NATO boss demands huge military spending hike

22 hours ago 4

Mark Rutte has said he will propose a target of 5% of member states’ GDP at the bloc’s upcoming summit

NATO Secretary General Mark Rutte has announced that he will propose a new military spending target totaling 5% of each member state's GDP during the bloc’s June summit in The Hague. This would mark a sharp increase from the current 2% floor.

Since assuming office in January, US President Donald Trump has intensified demands that the bloc’s European members spend more on defense. He has repeatedly accused them of failing to shoulder the burden equitably.

According to NATO’s latest report, ten of its 32 members do not even spend 2% of GDP on defense, while the US remains by far the bloc’s biggest contributor.

Speaking during a press conference following a meeting of NATO defense ministers in Brussels on Thursday, Rutte said that they had “agreed on an ambitious new set of capability targets,” which included “air defense, fighter jets, tanks, drones, personnel, logistics and so much more.”

The military bloc’s chief proclaimed that he “will propose an overall investment plan that would total 5% of GDP” in order to finance the outlined priorities.

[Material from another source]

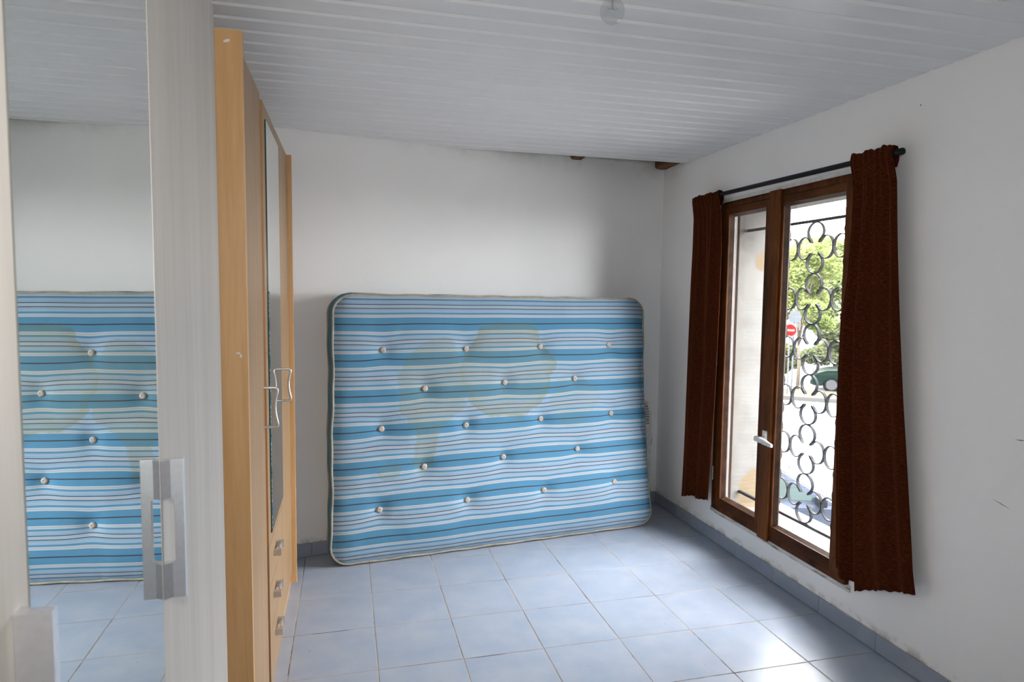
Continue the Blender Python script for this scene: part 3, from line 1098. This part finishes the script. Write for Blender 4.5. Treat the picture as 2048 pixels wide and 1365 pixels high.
# ------------------------------------------------------------------ electric heater and socket behind the mattress
ht = thing('wall_heater', 'white electric wall heater half hidden by the mattress', 'heater', (0, 0, 0))
hx1 = 2.015
ht.location = (hx1, yb(hx1) - .001, 0.22)
ht.rotation_euler = (0, 0, ang)
bm = bmn()
box(bm, -0.52, 0, -0.075, 0.0, 0.0, 0.36)
prism(bm, [(-0.075, .36), (-.075, .44), (-.045, .505), (0, .505), (0, .36)], 'x', -0.52, -0.5)
prism(bm, [(-0.075, .36), (-.075, .44), (-.045, .505), (0, .505), (0, .36)], 'x', -0.02, 0)
prism(bm, [(-.045, .495), (-.045, .505), (0, .505), (0, .495)], 'x', -0.5, -0.02)
obj('casing', bm, M_HEATER, ht)
boxobj('outlet_recess', (-0.5, -0.02, -0.03, -0.002, 0.36, 0.495), M_DARKSLOT, ht)
for q in range(8):
    zz = 0.368 + q * 0.0165
    yy = -0.075 if zz < .44 else lerp(-.075, -.045, (zz - .44) / .065)
    bm = bmn()
    prism(bm, [(yy, zz), (yy + .022, zz + .006), (yy + .022, zz + .010), (yy, zz + .006)], 'x', -0.5, -0.02)
    obj('grille_slat', bm, M_HEATER, ht)
sk = thing('cable_outlet', 'small white cable outlet on the end wall beside the heater', 'outlet', (2.055, yb(2.055) - .0005, 0.40), ang)
boxobj('plate', (-0.018, 0.018, -0.012, 0.0, 0, 0.10), M_WHITEPL, sk, bevel=0.003)
boxobj('opening', (-0.008, 0.010, -0.0135, -0.011, 0.02, 0.065), M_DARKSLOT, sk)

# ------------------------------------------------------------------ white mirror wardrobe (near, left)
XM = -0.281
ww = thing('mirror_wardrobe', 'pale wood-grain wardrobe with a tall mirror door and silver handles', 'wardrobe', (XM, 0.88, 0.0))
def Wd(o):
    o.location = (-XM, -0.88, 0)
    return o
def bx_(name, dims, mat, parent, bevel=0.0, label=None):
    bm = bmn()
    box(bm, *dims)
    return obj(name, bm, mat, parent, bevel=bevel, label=label)
WY_0, WY_1, WH = 0.135, 1.632, 2.094
XB = -0.84
Wd(bx_('side_panel', (XB, XM - .020, WY_0, WY_0 + .018, 0, WH), M_ASH, ww, .001))
Wd(bx_('side_panel', (XB, XM - .020, WY_1 - .018, WY_1, 0, WH), M_ASH, ww, .001))
Wd(bx_('top_panel', (XB, XM - .0205, WY_0 + .018, WY_1 - .018, WH - .018, WH), M_ASH, ww))
Wd(bx_('back_panel', (XB - .008, XB, WY_0, WY_1, 0.02, WH), M_ASH, ww))
Wd(bx_('plinth', (XM - .06, XM - .045, WY_0 + .018, WY_1 - .018, 0, 0.075), M_ASH, ww))
dA = Wd(bx_('door', (XM - .019, XM, WY_0, 0.6665, 0.07, WH), M_ASH, ww, .0012, 'pale wood-grain door nearest the photographer'))
dB = Wd(bx_('door', (XM - .019, XM - .004, 0.6690, 1.0995, 0.07, WH), M_ASH, ww, .0008, 'mirror door'))
dC = Wd(bx_('door', (XM - .019, XM, 1.1020, WY_1, 0.07, WH), M_ASH, ww, .0012, 'pale wood-grain door next to the beech wardrobe'))
bx_('mirror', (XM - .0038, XM - .0002, 0.6692, 1.0990, 0.072, WH - .002), M_MIRROR, dB, 0, 'tall mirror panel')
def pull(yb0, sgn, parent, dz=0.0):
    # upright plate with a rounded finger opening, on two splayed feet
    z0, z1, c0, c1 = (q + dz for q in (0.972, 1.196, 1.030, 1.133))
    x0 = XM + .0003
    r = 0.0055
    out = [(.012, z0), (.030, z0), (.030, z1), (.012, z1), (.012, c1)]
    for q in range(6):
        a = PI / 2 - PI / 2 * q / 5
        out.append((.0165 - r + r * math.cos(a), c1 - r + r * math.sin(a)))
    for q in range(6):
        a = -PI / 2 * q / 5
        out.append((.0165 - r + r * math.cos(a), c0 + r + r * math.sin(a)))
    out.append((.012, c0))
    bm = bmn()
    prism(bm, [(x0 + px, pz) for px, pz in out], 'y', yb0 + sgn * .008, yb0 + sgn * .019)
    o = obj('handle', bm, M_ALU, parent, bevel=0.0009, bseg=2, label='satin silver pull handle')
    for (a, b) in ((z0, c0), (c1, z1)):
        bm = bmn()
        prism(bm, [(x0, yb0), (x0 + .0122, yb0 + sgn * .0083), (x0 + .0122, yb0 + sgn * .0187), (x0, yb0 + sgn * .0187)], 'z', a + .0009, b - .0009)
        obj('foot', bm, M_ALU, o)
    return o
pull(1.1035, 1, dC)
pull(0.6540, -1, dA, -0.016)

# ------------------------------------------------------------------ beech wardrobe (behind it)
XD = -0.268
bw = thing('beech_wardrobe', 'beech-coloured three-door wardrobe with mirror and three small drawers', 'wardrobe', (XD, 2.59, 0.0))
def Bd(o):
    o.location = (-XD, -2.59, 0)
    return o
BY0, BY1, BH = 1.806, 3.372, 2.112
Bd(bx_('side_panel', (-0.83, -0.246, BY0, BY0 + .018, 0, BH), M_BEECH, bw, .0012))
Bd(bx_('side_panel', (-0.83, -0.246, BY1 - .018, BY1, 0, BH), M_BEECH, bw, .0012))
Bd(bx_('top_panel', (-0.83, -0.29, BY0 + .018, BY1 - .018, BH - .04, BH - .022), M_BEECH, bw))
Bd(bx_('back_panel', (-0.838, -0.83, BY0, BY1, 0.02, BH - .02), M_BEECH, bw))
Bd(bx_('partition', (-0.83, -0.29, 2.331, 2.347, 0.06, BH - .04), M_BEECH, bw))
Bd(bx_('partition', (-0.83, -0.29, 2.835, 2.851, 0.06, BH - .04), M_BEECH, bw))
Bd(bx_('plinth', (-0.30, -0.276, BY0 + .018, BY1 - .018, 0, 0.052), M_BEECH, bw))
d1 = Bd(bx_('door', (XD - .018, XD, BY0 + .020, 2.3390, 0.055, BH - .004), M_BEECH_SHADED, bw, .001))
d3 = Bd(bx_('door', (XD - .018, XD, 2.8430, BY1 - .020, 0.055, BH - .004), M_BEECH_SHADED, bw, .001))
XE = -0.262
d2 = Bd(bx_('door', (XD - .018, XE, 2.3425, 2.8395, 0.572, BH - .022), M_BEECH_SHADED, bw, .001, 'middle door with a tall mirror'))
bx_('edge_band', (XD - .017, XE - .0008, 2.3415, 2.3424, 0.575, BH - .024), M_BEECH_EDGE, d2)
bm = bmn()
box(bm, XE + .0002, XE + .00435, 2.408, 2.8385, 0.603, 2.042)
mi = obj('mirror_glass', bm, M_GLASSEDGE, d2, label='green-edged mirror glass')
# silvered face with a bevelled margin
bm = bmn()
a0, a1, c0, c1 = 2.4085, 2.8380, 0.6035, 2.0415
b_ = 0.018
xs0, xs1 = XE + .0044, XE + .0056
O = [bm.verts.new((xs0, y_, z_)) for y_, z_ in ((a0, c0), (a1, c0), (a1, c1), (a0, c1))]
I = [bm.verts.new((xs1, y_, z_)) for y_, z_ in ((a0 + b_, c0 + b_), (a1 - b_, c0 + b_), (a1 - b_, c1 - b_), (a0 + b_, c1 - b_))]
bm.faces.new(I)
for q in range(4):
    bm.faces.new((O[q], O[(q + 1) % 4], I[(q + 1) % 4], I[q]))
obj('mirror_face', bm, M_MIRROR, d2, label='bevelled mirror')
# three drawers
for (z0, z1, hz, hy) in ((0.420, 0.569, 0.497, 2.538), (0.257, 0.417, 0.350, 2.515), (0.055, 0.254, 0.190, 2.545)):
    dr = Bd(bx_('drawer', (XD - .018, XE, 2.3425, 2.8395, z0, z1), M_BEECH_SHADED, bw, .001))
    bm = bmn()
    # two flat feet joined by an arched bar
    L2 = 0.052
    x0 = XE + .0004
    for sg in (-1, 1):
        ya = hy + sg * L2
        box(bm, x0, x0 + .026, min(ya, ya - sg * .016), max(ya, ya - sg * .016), hz - .011, hz + .011)
    N = 10
    prev = None
    for q in range(N + 1):
        a = -1 + 2 * q / N
        yy = hy + a * (L2 - .002)
        xo = x0 + .026 - .009 * (1 - a * a)
        hh = .011 - .003 * (1 - a * a)
        ring = [bm.verts.new(c_) for c_ in ((xo, yy, hz - hh), (xo, yy, hz + hh), (xo - .005, yy, hz + hh), (xo - .005, yy, hz - hh))]
        if prev:
            for e in range(4):
                bm.faces.new((prev[e], prev[(e + 1) % 4], ring[(e + 1) % 4], ring[e]))
        else:
            bm.faces.new(ring[::-1])
        prev = ring
    bm.faces.new(prev)
    obj('handle', bm, M_CHROME, dr, label='arched brushed steel drawer handle')
# bowed wire handles on the outer doors
for (dd, hy) in ((d1, 2.322), (d3, 2.878)):
    bm = bmn()
    path = [(XD - .002, hy, 1.135), (XD + .036, hy, 1.135), (XD + .041, hy, 1.132), (XD + .043, hy, 1.126)]
    for q in range(1, 10):
        a = q / 10
        path.append((XD + .043 - .009 * math.sin(PI * a), hy, lerp(1.126, 1.010, a)))
    path += [(XD + .043, hy, 1.010), (XD + .041, hy, 1.004), (XD + .036, hy, 1.001), (XD - .002, hy, 1.001)]
    tube(bm, path, 0.0052, 10)
    obj('handle', bm, M_CHROME, dd, smooth='auto', label='bowed steel bar handle')
# torn paper residue on the near side panel
for (cx, cz, sx, sz, rot) in ((-0.2825, 2.083, .011, .0045, .6), (-0.270, 1.300, .006, .0035, .2), (-0.263, 1.292, .003, .006, .1)):
    bm = bmn()
    pts = []
    for q in range(9):
        a = 2 * PI * q / 9
        rr = random.uniform(.6, 1.15)
        px, pz = sx * rr * math.cos(a), sz * rr * math.sin(a)
        pts.append((cx + px * math.cos(rot) - pz * math.sin(rot), cz + px * math.sin(rot) + pz * math.cos(rot)))
    prism(bm, pts, 'y', BY0 - .0006, BY0 - .0001)
    Bd(obj('paper_residue', bm, M_STICKER, bw, label='torn scrap of pale paper'))

# ------------------------------------------------------------------ bare light bulb
BX, BYY, BZ = 0.628, 1.52, 2.142
lb = thing('light_bulb', 'clear glass light bulb hanging bare from the ceiling', 'light bulb', (BX, BYY, H))
def Lb_(o):
    o.location = (0, 0, BZ - H)
    return o
bm = bmn()
prof = []
for q in range(0, 15):
    a = -PI / 2 + (PI / 2 + 0.75) * q / 14
    prof.append((max(0.0004, 0.0295 * math.cos(a)), 0.0295 * math.sin(a)))
prof += [(0.0185, 0.030), (0.0155, 0.040), (0.0138, 0.050), (0.0132, 0.058)]
lathe(bm, prof, (0, 0, 0), 28)
Lb_(obj('glass_envelope', bm, M_BULB, lb, smooth=True))
bm = bmn()
lathe(bm, [(0.0135, 0.050), (0.0138, 0.052), (0.0128, 0.055), (0.0138, 0.058), (0.0128, 0.061), (0.0138, 0.064), (0.0128, 0.068), (0.008, 0.074)], (0, 0, 0), 20)
Lb_(obj('screw_cap', bm, M_BRASS, lb, smooth='auto'))
bm = bmn()
tube(bm, [(0, 0, 0.052), (0, 0, 0.02), (0, 0, 0.006)], 0.004, 8, taper=lambda a: 1 - .5 * a)
tube(bm, [(0, 0, 0.006), (-.008, 0, 0.004), (-.014, 0, .007)], 0.0006, 6)
tube(bm, [(0, 0, 0.006), (.008, 0, 0.004), (.014, 0, .007)], 0.0006, 6)
tube(bm, [(-.014, 0, .007), (-.007, .003, .0075), (0, .004, .007), (.007, .003, .0075), (.014, 0, .007)], 0.0005, 6)
Lb_(obj('filament_mount', bm, m_glass('stem_glass', (0.85, 0.86, 0.84, 1)), lb))
bm = bmn()
lathe(bm, [(0.0155, 0.062), (0.0185, 0.064), (0.0190, 0.085), (0.0170, 0.096), (0.0085, 0.106), (0.005, 0.110)], (0, 0, 0), 20)
Lb_(obj('socket', bm, plain('cream_socket', lin(190, 186, 165), 0.5), lb, smooth='auto'))
bm = bmn()
tube(bm, [(0, 0, 0.108), (0.001, 0, .13), (0, 0, H - BZ)], 0.003, 8)
Lb_(obj('cord', bm, plain('grey_cord', lin(190, 188, 182), 0.6), lb))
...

Under the scheme, 3.5% of each member state’s GDP would go toward “core defense spending,” with an additional 1.5% of GDP to be allocated each year for related investments, such as infrastructure and industry.

Responding to a reporter’s question as to whether there is any mechanism built into the plan that would help ensure its implementation in the long run, Rutte said that member states would “commit to yearly plans showing the increase each year to make sure that you come to the new target of 5%.”

In early May, Germany’s Der Spiegel reported that the US ambassador to NATO, Matthew Whitaker, had warned member states that failure to agree to the new 5% benchmark could result in Trump declining to attend the summit in late June.

Several weeks earlier, US Secretary of State Marco Rubio said that NATO only makes sense “as long as it’s a real defense alliance, not the United States and a bunch of junior partners that aren’t doing their fair share.”

Also in April, US Secretary of Defense Pete Hegseth warned European NATO countries that the “time of the United States... being the sole guarantor of European security has passed.